Brief: Note how many lines contain "empty" and give that number, with nothing else.

Exercise material:

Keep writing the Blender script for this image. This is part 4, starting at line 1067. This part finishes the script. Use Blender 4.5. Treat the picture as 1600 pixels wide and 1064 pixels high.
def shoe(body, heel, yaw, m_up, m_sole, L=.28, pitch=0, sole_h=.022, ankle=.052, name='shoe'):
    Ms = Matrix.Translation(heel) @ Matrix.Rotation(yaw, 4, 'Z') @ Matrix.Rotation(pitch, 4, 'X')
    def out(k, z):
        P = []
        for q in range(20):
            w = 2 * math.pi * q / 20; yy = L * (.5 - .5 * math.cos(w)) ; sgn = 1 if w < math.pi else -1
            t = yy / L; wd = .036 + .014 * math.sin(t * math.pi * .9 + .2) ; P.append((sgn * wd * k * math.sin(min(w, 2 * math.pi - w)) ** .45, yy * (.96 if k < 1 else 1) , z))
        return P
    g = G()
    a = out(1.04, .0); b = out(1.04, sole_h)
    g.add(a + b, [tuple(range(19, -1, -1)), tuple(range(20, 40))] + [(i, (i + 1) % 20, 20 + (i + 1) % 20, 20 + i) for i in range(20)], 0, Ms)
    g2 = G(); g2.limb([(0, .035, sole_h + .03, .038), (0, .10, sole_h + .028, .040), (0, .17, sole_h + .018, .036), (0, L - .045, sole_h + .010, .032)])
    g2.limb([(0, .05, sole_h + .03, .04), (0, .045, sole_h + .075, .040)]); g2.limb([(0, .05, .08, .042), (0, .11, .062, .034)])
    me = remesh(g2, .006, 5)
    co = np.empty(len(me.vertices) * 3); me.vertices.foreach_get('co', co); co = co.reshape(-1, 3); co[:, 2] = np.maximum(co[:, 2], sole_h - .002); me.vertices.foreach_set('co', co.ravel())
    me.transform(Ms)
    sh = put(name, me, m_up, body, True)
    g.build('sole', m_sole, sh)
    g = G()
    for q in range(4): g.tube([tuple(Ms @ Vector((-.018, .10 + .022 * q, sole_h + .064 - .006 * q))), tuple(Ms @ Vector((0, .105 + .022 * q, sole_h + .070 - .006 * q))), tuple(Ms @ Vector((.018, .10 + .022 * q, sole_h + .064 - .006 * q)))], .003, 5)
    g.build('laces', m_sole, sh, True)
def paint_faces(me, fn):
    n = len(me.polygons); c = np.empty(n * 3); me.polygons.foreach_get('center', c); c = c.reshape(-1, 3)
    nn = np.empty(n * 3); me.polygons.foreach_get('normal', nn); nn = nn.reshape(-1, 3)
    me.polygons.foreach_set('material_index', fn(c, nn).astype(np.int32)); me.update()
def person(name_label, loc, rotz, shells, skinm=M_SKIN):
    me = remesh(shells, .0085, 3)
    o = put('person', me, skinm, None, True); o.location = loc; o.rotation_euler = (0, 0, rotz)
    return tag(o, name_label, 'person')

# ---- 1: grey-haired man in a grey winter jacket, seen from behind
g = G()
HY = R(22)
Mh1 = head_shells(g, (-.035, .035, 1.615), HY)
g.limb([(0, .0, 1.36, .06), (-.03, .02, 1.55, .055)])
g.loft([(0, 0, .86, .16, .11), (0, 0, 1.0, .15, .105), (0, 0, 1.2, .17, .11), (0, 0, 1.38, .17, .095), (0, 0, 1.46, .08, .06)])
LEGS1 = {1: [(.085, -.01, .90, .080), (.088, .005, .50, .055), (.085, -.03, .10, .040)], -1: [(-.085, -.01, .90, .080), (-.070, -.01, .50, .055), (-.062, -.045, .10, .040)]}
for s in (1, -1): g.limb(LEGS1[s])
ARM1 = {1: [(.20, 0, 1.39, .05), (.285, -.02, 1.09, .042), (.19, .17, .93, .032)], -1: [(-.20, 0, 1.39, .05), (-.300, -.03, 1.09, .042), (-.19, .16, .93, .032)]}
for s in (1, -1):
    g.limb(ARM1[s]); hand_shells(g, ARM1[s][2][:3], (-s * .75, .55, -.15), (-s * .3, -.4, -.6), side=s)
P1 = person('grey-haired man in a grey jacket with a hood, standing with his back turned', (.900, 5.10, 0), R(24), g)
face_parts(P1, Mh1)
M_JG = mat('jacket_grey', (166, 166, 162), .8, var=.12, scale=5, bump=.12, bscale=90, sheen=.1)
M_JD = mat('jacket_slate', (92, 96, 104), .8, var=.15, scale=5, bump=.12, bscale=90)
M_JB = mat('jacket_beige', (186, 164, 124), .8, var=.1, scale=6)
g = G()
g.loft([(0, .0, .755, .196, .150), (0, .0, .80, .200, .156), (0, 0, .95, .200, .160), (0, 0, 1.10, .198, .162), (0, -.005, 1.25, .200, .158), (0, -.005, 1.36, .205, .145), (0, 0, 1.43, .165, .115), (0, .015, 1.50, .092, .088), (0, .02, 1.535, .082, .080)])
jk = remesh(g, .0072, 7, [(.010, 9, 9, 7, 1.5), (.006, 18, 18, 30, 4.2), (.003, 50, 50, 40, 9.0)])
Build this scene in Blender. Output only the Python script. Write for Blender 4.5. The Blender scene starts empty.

Reply: 4